One of these Chinglish lovers, Julie from Taiwan, taught me the potential for Chinglish, its ability to pare down and simplify a language otherwise overburdened with Germanic insistence on form over function.

Her, "I tell you before; price good, buy. No like price, no buy," ended a debate over a house she had listed far more effectively than 10 minutes' worth of "I'm sure we can arrive at a mutually satisfactory sum," could have.

She sold the house, with a lot of contingencies in her favor. In the face of the buyer's repeated questions, "Why can't the seller …", "Why didn't you tell me earlier …", "Why does the contract say …", Julie invented an instant Chinglish classic, "No why!"

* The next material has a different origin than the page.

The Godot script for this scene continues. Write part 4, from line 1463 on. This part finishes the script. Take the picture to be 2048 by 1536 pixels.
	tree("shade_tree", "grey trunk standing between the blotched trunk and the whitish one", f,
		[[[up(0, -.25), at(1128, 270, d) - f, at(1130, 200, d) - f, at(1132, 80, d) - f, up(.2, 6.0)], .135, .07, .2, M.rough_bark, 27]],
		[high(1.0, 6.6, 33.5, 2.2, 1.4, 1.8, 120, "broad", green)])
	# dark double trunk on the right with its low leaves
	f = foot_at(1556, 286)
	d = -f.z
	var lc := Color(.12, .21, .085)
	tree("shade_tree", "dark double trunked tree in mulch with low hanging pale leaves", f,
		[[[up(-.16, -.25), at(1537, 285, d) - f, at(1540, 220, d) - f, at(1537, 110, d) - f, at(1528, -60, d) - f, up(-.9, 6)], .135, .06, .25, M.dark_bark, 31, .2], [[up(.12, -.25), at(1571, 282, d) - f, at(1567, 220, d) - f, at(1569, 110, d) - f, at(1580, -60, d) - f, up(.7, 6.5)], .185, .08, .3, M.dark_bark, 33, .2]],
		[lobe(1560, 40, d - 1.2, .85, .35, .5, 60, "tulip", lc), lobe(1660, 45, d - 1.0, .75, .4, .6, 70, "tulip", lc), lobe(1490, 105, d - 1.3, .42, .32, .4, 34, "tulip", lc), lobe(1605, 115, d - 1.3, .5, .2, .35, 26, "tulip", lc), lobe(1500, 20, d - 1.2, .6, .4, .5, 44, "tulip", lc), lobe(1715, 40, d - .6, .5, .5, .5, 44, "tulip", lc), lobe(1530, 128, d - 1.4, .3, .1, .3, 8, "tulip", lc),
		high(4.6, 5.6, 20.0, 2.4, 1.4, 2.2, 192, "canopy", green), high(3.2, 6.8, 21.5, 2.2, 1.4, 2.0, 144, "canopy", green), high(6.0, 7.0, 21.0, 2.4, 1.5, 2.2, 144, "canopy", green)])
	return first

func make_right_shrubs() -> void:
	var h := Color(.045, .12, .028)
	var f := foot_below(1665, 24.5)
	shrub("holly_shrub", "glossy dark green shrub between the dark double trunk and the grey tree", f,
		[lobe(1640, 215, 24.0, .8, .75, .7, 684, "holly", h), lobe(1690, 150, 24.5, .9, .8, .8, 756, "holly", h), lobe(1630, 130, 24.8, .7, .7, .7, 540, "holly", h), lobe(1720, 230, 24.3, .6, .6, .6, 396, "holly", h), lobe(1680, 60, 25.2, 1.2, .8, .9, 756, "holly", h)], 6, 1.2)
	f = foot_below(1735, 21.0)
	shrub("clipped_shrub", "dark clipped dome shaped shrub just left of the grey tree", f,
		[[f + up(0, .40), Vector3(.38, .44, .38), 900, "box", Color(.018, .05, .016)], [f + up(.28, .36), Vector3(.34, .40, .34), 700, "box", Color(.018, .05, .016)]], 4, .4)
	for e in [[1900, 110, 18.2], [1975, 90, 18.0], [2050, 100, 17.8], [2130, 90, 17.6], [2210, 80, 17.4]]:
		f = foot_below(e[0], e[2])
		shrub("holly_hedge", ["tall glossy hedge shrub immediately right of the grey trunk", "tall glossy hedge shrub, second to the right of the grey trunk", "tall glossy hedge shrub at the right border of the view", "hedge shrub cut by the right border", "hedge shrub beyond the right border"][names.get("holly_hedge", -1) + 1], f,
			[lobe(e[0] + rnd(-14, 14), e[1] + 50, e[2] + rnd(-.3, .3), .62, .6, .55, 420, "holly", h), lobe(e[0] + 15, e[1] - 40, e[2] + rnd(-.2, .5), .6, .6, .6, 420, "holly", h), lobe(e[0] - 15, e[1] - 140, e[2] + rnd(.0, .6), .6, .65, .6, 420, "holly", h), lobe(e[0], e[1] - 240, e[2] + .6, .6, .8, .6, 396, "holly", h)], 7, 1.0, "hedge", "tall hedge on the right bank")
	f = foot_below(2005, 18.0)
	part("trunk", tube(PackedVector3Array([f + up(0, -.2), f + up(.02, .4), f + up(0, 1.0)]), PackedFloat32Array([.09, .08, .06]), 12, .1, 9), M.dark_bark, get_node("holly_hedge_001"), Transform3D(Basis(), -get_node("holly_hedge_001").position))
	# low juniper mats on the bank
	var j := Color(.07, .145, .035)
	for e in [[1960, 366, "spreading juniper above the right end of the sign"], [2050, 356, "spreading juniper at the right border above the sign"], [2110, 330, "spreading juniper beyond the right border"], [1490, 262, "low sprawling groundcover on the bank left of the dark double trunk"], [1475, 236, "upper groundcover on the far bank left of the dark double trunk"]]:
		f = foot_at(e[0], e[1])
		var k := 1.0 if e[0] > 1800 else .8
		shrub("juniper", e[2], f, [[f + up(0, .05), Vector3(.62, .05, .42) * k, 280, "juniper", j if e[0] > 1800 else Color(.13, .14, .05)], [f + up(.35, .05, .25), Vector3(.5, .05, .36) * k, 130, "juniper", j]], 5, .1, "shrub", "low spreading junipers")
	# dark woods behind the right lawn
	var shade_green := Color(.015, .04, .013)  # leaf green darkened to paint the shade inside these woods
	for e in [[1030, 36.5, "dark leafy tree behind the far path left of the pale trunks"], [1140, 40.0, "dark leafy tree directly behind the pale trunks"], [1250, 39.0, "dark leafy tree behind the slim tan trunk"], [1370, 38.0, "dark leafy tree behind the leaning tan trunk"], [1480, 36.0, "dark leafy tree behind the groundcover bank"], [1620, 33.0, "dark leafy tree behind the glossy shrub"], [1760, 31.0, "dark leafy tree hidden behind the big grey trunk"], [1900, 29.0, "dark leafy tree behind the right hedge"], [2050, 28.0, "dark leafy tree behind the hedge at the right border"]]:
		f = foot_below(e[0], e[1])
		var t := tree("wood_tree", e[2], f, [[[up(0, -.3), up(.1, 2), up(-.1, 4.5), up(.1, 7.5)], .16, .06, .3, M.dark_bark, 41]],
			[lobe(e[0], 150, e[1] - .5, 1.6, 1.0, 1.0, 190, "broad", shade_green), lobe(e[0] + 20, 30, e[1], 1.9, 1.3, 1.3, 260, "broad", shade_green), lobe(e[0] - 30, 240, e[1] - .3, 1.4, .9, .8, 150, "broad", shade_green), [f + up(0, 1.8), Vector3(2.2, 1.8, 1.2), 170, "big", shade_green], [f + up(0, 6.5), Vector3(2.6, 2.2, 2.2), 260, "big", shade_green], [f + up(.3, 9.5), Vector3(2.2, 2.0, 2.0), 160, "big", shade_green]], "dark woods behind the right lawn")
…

I'm not in touch with Julie anymore, so I can't say if her Chinglish has improved. I know her lifestyle has, as she made it from the gritty valley city of El Monte to the glitzy gated community of Diamond Bar.

The point is that her Chinglish proved more than adequate as a communication tool, and that if 1 million of us here in China showed the same spirit, then English would quickly turn from elusive fawn to sturdy plow-horse, turning earth where the richest dreams could grow.

Consider Australia, New Zealand, Ireland and Scotland, and the question of what constitutes "standard English" becomes moot. Take into account Hinglish ("You are a number one silly duffer, sir.") and the case is closed.

If English is mandatory, then it is ours to play with, to make our own. No need write more. I go park.